国名がない「媛蹈鞴五十鈴命」が神武天皇である。史書を書いた人物にとって、誰もが知る最高位の人物の官位に国名など書く必要が無く、天皇(比賣・日子・縣主等)誰々だ。そうでない人物の官位には国名が付加される。『舊事本紀』によれば、事代主の子は「天日方奇日方」と「媛蹈鞴五十鈴命」であり、五十鈴依姫(伊須氣余理比賣)も媛蹈鞴(比賣多多良)を受け継ぐ姫だ。しかし、事代主の子は二児だったため、五十鈴依姫は媛蹈鞴五十鈴命の妹ではなく娘として記述されなければ、矛盾する。
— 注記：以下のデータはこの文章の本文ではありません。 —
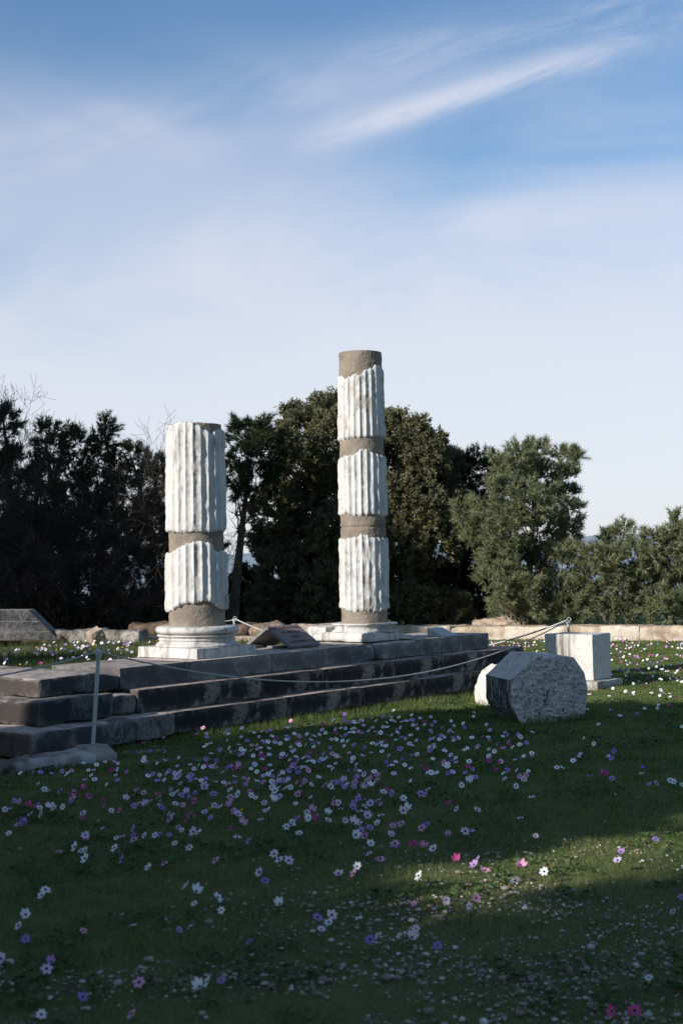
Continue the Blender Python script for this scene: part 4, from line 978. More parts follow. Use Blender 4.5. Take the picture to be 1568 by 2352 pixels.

すなわち、『舊事本紀』は媛蹈鞴五十鈴命を『古事記』の記述と合わせて、富登多多良伊須須岐比賣と同一人物としてしまったと考えられる。富登は神門(ミカド)に対する穂門の意味なのだろうか。媛蹈鞴五十鈴命の二児の子供には、五十鈴依姫と後継の長女の媛蹈鞴五十鈴命を襲名した媛が存在したのだろう。そして、『古事記』が記述するように、五十鈴依姫の子が神沼河耳だったと考えられる。日子八井命は襲名した媛蹈鞴五十鈴命の神八井耳は多藝志美美の娘婿の可能性がある。
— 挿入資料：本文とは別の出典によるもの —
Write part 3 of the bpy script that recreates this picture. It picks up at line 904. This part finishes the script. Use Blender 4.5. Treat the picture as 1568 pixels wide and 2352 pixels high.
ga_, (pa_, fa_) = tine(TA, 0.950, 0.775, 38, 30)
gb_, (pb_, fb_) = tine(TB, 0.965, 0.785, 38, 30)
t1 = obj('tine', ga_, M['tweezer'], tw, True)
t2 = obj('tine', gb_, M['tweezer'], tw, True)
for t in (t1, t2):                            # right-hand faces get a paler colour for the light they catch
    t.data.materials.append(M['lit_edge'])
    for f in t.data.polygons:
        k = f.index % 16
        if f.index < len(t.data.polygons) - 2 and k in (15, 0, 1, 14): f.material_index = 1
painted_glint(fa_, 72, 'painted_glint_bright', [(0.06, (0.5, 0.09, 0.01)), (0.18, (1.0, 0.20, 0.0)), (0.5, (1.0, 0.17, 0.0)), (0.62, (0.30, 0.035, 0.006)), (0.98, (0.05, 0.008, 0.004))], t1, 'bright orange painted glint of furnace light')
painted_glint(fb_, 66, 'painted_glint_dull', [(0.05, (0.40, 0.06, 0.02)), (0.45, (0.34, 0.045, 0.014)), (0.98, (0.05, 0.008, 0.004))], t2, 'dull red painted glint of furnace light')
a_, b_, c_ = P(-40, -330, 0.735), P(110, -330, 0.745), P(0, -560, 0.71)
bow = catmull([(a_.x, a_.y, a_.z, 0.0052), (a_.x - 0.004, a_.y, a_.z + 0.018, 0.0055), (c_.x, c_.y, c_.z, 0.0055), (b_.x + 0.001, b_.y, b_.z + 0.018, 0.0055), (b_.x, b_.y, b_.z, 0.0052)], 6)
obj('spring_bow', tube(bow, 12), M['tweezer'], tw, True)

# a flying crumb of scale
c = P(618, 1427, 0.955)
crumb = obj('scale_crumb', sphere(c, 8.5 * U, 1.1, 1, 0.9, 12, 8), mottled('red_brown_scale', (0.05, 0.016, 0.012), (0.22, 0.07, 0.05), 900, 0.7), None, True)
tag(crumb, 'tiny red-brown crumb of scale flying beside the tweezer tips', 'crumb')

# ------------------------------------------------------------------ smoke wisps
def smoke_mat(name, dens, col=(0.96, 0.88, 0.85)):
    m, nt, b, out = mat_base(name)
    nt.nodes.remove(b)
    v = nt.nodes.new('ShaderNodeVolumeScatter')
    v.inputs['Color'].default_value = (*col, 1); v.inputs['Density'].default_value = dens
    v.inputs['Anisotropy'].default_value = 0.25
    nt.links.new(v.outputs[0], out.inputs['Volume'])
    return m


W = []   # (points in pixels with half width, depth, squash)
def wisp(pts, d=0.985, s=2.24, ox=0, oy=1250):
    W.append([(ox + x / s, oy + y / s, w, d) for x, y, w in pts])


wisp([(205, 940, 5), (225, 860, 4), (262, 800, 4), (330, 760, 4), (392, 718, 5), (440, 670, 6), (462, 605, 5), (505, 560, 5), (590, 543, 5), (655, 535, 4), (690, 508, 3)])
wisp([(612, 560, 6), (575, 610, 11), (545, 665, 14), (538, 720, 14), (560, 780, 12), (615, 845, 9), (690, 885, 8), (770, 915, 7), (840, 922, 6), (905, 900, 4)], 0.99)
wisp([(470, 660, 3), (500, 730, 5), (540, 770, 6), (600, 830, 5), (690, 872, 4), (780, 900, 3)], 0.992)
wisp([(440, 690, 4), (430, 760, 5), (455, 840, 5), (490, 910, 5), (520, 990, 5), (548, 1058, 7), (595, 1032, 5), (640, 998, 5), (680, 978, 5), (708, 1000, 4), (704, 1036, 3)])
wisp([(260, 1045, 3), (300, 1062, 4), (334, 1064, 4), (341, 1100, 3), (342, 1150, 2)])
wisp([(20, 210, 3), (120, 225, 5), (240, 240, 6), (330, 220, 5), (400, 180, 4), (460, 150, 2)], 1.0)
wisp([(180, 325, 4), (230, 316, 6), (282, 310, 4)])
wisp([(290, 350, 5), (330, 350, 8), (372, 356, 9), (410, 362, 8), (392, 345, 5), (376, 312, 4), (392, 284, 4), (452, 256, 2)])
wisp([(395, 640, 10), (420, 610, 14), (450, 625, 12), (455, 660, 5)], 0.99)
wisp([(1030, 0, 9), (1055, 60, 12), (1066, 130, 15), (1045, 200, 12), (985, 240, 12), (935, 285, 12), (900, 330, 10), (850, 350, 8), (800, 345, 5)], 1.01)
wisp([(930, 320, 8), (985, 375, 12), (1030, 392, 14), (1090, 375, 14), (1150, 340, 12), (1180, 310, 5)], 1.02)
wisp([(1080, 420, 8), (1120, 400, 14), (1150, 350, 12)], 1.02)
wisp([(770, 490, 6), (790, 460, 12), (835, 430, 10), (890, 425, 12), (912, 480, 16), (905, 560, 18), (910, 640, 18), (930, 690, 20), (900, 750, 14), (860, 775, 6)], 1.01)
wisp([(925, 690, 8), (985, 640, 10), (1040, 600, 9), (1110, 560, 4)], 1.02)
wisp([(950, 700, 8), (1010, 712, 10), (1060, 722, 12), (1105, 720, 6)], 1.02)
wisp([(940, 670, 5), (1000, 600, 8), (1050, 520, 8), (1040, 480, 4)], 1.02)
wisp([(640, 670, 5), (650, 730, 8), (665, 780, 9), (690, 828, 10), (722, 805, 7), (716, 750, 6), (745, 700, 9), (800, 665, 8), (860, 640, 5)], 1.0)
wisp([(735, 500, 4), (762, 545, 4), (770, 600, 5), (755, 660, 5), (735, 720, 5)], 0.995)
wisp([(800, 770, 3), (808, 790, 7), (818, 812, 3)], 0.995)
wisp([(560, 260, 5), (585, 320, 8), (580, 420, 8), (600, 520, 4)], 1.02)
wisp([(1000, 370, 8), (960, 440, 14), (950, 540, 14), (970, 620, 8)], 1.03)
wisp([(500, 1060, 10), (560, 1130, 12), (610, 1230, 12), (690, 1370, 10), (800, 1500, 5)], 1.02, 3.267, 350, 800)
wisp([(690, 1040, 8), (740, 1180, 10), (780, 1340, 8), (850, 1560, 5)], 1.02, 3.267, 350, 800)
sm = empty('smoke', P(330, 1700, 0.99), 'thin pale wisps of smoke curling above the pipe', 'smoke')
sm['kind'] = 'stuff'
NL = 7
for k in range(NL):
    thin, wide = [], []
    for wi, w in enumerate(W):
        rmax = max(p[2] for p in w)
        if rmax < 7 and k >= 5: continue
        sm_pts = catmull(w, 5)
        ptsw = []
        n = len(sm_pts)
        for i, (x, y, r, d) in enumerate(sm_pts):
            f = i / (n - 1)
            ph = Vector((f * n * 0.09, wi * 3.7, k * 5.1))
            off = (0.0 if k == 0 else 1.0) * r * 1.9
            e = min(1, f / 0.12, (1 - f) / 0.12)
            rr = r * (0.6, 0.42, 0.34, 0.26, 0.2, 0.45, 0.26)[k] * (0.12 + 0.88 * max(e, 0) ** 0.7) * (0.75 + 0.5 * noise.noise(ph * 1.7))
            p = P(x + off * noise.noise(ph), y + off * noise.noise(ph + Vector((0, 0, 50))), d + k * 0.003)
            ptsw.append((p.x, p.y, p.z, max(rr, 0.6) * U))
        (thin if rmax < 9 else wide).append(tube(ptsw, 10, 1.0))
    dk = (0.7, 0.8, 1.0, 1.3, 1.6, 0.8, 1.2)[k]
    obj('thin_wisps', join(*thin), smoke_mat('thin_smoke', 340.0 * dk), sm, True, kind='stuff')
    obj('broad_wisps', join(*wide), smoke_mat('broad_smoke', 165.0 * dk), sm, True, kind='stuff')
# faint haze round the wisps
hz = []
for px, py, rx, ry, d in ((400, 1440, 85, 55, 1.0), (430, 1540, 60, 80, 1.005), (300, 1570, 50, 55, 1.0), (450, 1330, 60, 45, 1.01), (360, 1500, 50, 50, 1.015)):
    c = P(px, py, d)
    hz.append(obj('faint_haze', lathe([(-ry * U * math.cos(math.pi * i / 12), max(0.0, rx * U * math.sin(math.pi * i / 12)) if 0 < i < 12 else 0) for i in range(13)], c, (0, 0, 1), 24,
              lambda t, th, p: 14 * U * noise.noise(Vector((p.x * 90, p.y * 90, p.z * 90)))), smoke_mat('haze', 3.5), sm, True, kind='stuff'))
『古事記』の神武天皇は神倭伊波礼毘古で、綏靖天皇は神沼河耳である。勿論、この名は臣下の名前で、神は「ミ」、君子国三国・神国を意味し、神国の臣下の倭の毘古であり、耳(三国の神)である。伊波礼毘古の倭は八国(野洲)を意味し、君子国配下の野洲の毘古(将軍)を意味し、伊波から野洲に遣って来た氏族を意味する。子の多藝志美美も若狭(出雲)の小濱に婿入りした耳(三国の神)、すなわち王族と言う意味だ。
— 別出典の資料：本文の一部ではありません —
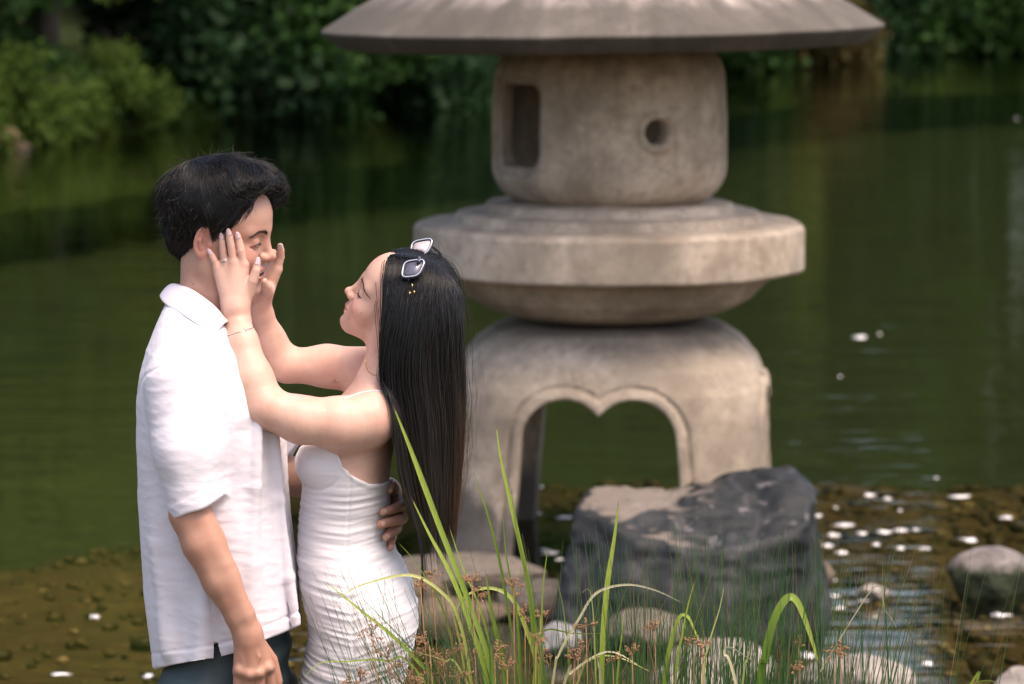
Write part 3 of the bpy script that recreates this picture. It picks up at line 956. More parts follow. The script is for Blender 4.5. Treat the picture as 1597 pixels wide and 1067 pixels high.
# ================================================================= STONE LANTERN
LY = 13.45
LX = float(P(950, 400, LY)[0])
LS = LY / (_cp * FPX)
def lz(py): return float(P(950, py, LY)[2])
ROOT = empty('stone_lantern', (LX, LY, ZW), 'tall weathered stone snow lantern standing on arched legs in the pond shallows', 'stone lantern')
LO = np.array([LX, LY, ZW])
def lantern_mat(name, dark, mid, light, streak=0.0, wet=False, radial=False):
    t = NT(name)
    v = t.coord()
    n = t.noise(v, 5.0, 8, 0.6, 0.3)
    c = t.ramp(n, [(0.30, dark), (0.5, mid), (0.72, light)])
    sp = t.noise(v, 120, 3, 0.7)
    c = t.mix(t.ramp(sp, [(0.35, 0.35), (0.5, 0.0)]), c, tuple(x * 0.55 for x in mid))
    c = t.mix(t.ramp(sp, [(0.58, 0.0), (0.72, 0.35)]), c, tuple(min(1, x * 1.35) for x in light))
    bl = t.noise(v, 26, 6, 0.72)
    c = t.mix(t.ramp(bl, [(0.50, 0.0), (0.64, 0.55)]), c, tuple(x * 0.5 for x in mid))
    c = t.mix(t.ramp(bl, [(0.32, 0.40), (0.44, 0.0)]), c, tuple(min(1, x * 1.15) for x in light))
    big = t.noise(t.coord((1, 1, 0.55)), 2.2, 5, 0.6)
    c = t.mix(t.ramp(big, [(0.44, 0.0), (0.64, 0.72)]), c, tuple(x * 0.42 for x in mid))
    if radial:
        tc = t.n('ShaderNodeTexCoord')
        s = t.n('ShaderNodeSeparateXYZ'); t.l(tc.outputs['Object'], s.inputs[0])
        ang = t.math('ARCTAN2', s.outputs['Y'], s.outputs['X'])
        rr = t.math('POWER', t.math('ADD', t.math('MULTIPLY', s.outputs['X'], s.outputs['X']), t.math('MULTIPLY', s.outputs['Y'], s.outputs['Y'])), 0.5)
        cb = t.n('ShaderNodeCombineXYZ'); t.l(t.math('MULTIPLY', ang, 3.2), cb.inputs[0]); t.l(t.math('MULTIPLY', rr, 1.2), cb.inputs[1])
        st = t.noise(cb.outputs[0], 2.0, 6, 0.65, 0.3)
        c = t.mix(t.ramp(st, [(0.42, 0.0), (0.62, 0.70)]), c, (0.062, 0.056, 0.055))
        edge = t.math('ADD', rr, t.math('MULTIPLY', st, 0.22))
        c = t.mix(t.ramp(edge, [(0.93, 0.0), (1.05, 0.75)]), c, (0.075, 0.068, 0.055))
    elif streak:
        st = t.noise(t.coord((9, 9, 0.8)), 1.3, 5, 0.6)
        c = t.mix(t.ramp(st, [(0.52, 0.0), (0.72, streak)]), c, tuple(x * 0.4 for x in mid))
    if wet:
        tc = t.n('ShaderNodeTexCoord')
        s = t.n('ShaderNodeSeparateXYZ'); t.l(tc.outputs['Object'], s.inputs[0])
        wz = t.math('ADD', s.outputs['Z'], t.math('MULTIPLY', t.math('SUBTRACT', t.noise(t.coord((2.2, 2.2, 1.1)), 2.6, 6, 0.65), 0.5), 0.5))
        left = t.math('ADD', wz, t.math('MULTIPLY', t.math('ADD', s.outputs['X'], 0.1), 0.18))
        c = t.mix(t.ramp(left, [(0.13, 0.78), (0.24, 0.0)]), c, (0.042, 0.044, 0.046))
        top_dark = t.math('ADD', s.outputs['Z'], t.math('MULTIPLY', t.math('SUBTRACT', t.noise(v, 3.0, 5, 0.65), 0.5), 0.28))  # darker towards the top of the stand
        c = t.mix(t.ramp(top_dark, [(0.74, 0.0), (0.88, 0.80)]), c, (0.085, 0.078, 0.070))
    b = t.bump(t.noise(v, 75, 6, 0.72), 0.35, 0.006, t.bump(t.noise(v, 14, 5), 0.2, 0.012))
    return t.done(t.bsdf(c, 0.85, b, spec=0.3))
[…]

神倭毘古は君子国の臣下であるが、神倭毘古の項に記述される王は阿多君のみ記述される。阿多君は出雲の大山津見の娘の神阿多都比賣の孫で、君は君子国の王の官位である。すなわち、君子国(神国)の王が阿多君ということになる。阿多君自体は阿多の君子国の王族だが、神倭毘古を配下に出来たのは、阿多君が媛蹈鞴五十鈴命の婿になったからと考えるべきだろう。
出雲は神倭毘古の頃は若狭にあったが、その出雲に神門臣という氏族がいたが、神の門は帝の意味で、初代天皇の一族がいた。門は河神の戸(門)なので、神神戸は意味不明、神国(ミクニ)の河神の「カ」の戸、「ミカド」臣が古い読み方と考えられる。神門臣の姫の名は大田田祢古の妃の美氣姫、気比の姫、崇神朝の頃の気比は神功皇后が伊奢沙和氣大神と氣比大神と名を交換する前なので大津にあった、大津の姫、大津に師木水垣宮があったと考えられる。